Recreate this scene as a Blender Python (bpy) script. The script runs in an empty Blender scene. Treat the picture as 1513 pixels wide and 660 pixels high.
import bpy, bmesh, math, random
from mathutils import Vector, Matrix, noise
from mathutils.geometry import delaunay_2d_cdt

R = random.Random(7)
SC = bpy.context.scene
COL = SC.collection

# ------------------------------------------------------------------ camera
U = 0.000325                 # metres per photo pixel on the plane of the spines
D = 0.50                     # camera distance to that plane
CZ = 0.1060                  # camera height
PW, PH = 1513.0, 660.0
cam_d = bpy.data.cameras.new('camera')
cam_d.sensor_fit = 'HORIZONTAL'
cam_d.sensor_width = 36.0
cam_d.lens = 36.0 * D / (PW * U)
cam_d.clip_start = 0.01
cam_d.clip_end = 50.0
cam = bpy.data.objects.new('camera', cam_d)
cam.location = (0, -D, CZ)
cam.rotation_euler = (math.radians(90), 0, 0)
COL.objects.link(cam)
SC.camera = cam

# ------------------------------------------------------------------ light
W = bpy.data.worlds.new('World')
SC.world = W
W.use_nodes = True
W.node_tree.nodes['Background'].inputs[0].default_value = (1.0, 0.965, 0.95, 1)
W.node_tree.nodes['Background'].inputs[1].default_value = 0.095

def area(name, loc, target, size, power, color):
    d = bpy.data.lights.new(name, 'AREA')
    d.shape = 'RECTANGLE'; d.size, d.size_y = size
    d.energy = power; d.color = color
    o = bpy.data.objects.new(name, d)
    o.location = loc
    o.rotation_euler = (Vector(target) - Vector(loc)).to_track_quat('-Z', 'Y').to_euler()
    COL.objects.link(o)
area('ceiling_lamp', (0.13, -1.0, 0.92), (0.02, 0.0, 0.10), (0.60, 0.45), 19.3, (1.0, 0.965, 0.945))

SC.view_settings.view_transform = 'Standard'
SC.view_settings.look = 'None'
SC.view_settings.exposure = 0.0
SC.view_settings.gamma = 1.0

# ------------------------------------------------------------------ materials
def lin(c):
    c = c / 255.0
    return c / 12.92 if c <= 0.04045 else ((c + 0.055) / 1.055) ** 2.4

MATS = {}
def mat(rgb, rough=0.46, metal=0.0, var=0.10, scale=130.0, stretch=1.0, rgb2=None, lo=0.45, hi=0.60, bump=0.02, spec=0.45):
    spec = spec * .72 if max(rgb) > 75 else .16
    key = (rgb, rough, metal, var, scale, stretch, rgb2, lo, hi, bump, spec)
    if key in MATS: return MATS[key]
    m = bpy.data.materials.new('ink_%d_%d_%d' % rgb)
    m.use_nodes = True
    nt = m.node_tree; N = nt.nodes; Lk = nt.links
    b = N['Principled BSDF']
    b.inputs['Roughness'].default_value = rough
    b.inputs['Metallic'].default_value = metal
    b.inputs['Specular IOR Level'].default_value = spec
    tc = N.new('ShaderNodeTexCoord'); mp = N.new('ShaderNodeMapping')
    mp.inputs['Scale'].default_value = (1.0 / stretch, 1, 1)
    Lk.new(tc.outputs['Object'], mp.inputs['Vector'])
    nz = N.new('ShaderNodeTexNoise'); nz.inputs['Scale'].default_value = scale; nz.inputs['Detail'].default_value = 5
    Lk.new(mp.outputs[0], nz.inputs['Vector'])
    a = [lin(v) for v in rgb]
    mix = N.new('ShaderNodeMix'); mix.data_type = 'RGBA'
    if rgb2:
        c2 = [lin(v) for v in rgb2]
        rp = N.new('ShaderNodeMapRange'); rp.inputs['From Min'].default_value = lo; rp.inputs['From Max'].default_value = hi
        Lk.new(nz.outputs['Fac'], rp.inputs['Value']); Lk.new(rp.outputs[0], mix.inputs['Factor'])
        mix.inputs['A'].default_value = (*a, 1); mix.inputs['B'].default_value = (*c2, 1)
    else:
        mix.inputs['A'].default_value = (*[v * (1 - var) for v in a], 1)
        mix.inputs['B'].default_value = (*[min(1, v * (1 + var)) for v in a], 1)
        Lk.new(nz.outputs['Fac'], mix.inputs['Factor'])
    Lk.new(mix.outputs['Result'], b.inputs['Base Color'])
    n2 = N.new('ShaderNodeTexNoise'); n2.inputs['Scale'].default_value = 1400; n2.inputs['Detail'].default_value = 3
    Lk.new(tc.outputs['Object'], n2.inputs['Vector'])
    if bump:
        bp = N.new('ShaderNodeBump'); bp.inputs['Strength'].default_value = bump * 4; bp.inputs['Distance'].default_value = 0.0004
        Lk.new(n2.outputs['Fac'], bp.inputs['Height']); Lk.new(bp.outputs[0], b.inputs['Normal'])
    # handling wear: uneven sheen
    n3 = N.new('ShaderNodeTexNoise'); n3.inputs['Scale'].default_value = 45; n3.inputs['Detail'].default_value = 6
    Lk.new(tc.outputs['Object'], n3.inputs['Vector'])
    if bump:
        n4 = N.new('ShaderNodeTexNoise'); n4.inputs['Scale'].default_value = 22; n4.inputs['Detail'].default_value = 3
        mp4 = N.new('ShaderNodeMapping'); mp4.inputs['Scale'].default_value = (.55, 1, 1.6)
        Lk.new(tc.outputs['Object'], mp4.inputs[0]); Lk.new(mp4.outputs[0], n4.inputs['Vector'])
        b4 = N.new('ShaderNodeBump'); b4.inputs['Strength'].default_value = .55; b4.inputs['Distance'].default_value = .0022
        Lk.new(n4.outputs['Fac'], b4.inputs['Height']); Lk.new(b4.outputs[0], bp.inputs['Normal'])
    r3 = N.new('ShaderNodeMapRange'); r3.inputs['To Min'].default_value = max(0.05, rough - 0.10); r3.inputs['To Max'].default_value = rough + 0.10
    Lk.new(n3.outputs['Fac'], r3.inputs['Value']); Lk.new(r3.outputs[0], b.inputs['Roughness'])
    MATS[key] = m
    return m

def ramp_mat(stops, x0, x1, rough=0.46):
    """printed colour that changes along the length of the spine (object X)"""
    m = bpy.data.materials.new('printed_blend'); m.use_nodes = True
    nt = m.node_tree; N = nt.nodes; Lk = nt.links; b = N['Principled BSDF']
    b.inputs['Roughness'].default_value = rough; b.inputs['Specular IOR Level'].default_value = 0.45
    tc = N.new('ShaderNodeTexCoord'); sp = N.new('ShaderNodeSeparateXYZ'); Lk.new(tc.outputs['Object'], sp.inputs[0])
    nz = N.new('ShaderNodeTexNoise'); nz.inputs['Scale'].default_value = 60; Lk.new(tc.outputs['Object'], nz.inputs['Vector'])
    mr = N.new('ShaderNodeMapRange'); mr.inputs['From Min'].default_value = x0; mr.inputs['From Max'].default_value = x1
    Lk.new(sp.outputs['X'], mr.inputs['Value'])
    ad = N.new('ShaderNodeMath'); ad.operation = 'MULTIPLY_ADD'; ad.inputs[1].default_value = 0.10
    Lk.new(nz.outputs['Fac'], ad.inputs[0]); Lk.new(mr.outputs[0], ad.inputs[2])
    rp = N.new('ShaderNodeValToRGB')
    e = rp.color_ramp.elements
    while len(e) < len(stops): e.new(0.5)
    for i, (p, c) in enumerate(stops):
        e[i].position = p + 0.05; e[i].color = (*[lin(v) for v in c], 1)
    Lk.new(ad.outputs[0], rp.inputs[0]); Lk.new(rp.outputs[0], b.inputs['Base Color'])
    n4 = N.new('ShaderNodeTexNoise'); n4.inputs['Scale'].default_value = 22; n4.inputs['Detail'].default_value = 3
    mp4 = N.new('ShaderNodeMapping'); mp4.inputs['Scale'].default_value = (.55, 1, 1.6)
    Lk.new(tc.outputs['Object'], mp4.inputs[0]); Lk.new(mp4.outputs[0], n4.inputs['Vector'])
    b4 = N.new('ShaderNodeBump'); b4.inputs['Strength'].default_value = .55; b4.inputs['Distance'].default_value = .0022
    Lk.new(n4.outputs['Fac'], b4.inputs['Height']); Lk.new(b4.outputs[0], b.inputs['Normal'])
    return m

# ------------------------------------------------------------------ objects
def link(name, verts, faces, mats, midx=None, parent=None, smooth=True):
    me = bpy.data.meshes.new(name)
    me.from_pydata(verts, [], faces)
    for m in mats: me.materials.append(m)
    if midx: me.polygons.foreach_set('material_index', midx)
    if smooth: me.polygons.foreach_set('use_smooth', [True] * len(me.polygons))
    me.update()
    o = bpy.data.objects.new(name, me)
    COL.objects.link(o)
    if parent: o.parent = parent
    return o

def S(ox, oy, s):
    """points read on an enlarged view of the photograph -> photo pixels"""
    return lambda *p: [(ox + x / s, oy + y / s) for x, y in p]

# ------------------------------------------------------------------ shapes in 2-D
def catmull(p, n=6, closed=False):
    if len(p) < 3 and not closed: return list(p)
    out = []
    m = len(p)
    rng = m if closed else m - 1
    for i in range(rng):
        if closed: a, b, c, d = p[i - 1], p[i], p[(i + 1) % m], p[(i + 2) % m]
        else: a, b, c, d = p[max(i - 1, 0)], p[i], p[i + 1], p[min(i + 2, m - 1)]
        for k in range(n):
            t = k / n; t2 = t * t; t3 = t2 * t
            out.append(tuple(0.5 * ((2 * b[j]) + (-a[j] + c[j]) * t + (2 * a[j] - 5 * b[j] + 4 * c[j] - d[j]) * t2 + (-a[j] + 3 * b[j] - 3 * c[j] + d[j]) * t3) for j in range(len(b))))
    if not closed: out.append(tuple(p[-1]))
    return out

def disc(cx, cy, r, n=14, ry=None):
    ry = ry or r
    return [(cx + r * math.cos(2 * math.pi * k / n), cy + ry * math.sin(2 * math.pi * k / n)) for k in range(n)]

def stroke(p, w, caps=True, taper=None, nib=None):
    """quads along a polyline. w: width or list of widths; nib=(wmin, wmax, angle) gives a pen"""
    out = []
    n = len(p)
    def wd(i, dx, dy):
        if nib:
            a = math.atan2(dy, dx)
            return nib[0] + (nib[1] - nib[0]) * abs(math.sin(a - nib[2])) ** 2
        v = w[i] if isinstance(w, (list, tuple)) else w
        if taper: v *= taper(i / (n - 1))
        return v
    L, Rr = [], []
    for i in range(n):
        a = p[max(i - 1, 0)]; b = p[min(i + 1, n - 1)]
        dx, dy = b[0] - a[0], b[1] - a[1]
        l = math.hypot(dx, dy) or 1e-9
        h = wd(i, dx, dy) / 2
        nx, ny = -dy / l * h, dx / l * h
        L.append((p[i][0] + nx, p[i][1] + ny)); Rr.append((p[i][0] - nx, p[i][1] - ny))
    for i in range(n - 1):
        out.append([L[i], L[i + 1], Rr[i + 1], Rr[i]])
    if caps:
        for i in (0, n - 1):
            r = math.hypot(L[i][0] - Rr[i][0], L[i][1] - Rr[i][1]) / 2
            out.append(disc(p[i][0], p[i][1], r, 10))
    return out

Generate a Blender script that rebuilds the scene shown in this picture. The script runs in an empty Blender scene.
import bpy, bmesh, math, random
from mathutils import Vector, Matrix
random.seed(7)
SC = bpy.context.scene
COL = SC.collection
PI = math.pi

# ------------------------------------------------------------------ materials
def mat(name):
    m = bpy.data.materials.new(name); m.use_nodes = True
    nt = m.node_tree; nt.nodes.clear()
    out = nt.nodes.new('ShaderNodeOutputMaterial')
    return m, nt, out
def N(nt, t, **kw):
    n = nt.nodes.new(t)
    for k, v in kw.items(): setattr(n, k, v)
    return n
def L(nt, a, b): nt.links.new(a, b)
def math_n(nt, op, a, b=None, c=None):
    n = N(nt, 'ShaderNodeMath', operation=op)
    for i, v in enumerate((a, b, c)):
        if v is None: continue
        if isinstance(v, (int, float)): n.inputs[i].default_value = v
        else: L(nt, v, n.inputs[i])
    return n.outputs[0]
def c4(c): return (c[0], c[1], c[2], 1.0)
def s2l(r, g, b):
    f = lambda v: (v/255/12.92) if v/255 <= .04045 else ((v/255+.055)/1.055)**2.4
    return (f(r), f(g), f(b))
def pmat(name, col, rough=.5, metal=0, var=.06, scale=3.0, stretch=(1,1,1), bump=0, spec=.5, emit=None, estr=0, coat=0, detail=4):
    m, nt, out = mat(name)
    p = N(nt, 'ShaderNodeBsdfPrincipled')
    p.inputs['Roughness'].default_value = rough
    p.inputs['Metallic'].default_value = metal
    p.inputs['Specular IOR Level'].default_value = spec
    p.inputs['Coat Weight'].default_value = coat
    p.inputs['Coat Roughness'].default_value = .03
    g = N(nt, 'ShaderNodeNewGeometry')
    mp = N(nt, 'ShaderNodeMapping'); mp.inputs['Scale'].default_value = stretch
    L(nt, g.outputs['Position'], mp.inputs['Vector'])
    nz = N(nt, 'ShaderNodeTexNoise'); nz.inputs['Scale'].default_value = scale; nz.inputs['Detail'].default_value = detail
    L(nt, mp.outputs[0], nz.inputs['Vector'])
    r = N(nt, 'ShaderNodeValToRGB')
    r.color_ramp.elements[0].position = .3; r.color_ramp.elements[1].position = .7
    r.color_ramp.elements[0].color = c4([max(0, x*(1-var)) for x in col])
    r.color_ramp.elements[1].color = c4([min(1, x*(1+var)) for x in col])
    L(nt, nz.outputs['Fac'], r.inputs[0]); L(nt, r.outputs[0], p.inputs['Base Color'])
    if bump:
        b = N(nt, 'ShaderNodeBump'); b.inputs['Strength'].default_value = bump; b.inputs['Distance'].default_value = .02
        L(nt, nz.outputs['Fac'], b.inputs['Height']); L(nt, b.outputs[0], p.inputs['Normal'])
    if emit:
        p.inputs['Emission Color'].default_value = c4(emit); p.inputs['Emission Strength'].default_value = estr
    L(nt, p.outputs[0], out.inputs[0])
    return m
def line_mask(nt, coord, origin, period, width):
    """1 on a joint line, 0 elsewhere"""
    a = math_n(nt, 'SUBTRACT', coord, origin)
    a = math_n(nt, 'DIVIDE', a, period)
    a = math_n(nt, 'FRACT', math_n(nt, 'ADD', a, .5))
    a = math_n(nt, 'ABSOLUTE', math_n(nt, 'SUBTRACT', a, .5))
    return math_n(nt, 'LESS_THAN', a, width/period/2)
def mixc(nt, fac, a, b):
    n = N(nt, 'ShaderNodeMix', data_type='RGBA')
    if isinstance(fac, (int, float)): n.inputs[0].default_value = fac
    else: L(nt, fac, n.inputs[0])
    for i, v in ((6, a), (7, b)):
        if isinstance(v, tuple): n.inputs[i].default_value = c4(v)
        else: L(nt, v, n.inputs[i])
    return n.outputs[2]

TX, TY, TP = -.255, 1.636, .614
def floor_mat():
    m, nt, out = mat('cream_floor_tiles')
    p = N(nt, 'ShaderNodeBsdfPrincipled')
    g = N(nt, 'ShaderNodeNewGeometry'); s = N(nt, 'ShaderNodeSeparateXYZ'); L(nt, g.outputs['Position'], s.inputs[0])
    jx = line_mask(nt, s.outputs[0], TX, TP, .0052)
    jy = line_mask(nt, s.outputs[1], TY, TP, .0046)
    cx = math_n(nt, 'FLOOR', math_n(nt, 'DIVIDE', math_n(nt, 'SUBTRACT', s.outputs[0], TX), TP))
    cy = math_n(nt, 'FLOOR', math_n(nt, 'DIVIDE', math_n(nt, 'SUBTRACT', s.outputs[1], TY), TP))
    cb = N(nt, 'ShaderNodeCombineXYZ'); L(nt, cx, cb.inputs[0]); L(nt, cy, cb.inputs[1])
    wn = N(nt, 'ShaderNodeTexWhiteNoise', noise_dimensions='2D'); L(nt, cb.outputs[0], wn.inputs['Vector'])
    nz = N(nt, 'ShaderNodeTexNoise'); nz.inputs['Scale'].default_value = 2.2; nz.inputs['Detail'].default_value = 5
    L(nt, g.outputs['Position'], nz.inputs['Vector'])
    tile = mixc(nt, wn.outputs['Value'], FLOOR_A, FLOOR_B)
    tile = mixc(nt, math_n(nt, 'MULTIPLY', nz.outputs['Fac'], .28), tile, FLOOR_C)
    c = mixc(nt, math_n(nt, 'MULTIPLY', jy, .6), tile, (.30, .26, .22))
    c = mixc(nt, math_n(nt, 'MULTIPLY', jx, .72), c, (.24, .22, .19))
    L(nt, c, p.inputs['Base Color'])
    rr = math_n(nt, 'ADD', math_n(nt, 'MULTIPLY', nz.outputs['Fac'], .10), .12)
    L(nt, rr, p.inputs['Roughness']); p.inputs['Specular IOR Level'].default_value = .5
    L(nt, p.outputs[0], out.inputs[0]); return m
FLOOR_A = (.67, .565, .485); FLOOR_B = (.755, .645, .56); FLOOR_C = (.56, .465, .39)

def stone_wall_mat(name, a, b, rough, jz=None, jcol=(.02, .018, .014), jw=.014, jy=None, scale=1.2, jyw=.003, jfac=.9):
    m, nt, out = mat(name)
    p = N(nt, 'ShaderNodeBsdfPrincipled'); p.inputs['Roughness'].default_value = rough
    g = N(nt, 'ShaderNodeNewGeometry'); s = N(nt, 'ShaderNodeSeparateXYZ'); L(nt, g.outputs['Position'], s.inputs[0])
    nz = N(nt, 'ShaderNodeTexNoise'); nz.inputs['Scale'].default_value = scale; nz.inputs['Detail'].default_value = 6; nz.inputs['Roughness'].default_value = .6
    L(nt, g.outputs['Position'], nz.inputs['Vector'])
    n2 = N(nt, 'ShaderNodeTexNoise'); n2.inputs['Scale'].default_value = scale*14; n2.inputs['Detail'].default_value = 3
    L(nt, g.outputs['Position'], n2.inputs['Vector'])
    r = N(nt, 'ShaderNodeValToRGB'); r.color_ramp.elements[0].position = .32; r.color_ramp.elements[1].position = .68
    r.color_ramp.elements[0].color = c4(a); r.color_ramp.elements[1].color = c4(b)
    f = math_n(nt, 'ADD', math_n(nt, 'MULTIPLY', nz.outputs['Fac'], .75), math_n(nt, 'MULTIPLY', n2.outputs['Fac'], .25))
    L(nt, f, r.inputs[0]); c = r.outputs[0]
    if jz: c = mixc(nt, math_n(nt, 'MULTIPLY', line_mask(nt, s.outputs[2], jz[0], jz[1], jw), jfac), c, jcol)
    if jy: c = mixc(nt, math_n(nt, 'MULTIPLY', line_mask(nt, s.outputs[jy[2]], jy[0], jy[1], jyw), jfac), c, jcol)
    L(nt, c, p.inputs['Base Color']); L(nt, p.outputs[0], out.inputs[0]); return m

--

### WRITTEN PROBLEM
Above is a listing; print exactly its lines from the one with "Generate a Blender" through the one with "PI = math.pi", and no other lines.

### COMPLETE RESPONSE
Generate a Blender script that rebuilds the scene shown in this picture. The script runs in an empty Blender scene.
import bpy, bmesh, math, random
from mathutils import Vector, Matrix
random.seed(7)
SC = bpy.context.scene
COL = SC.collection
PI = math.pi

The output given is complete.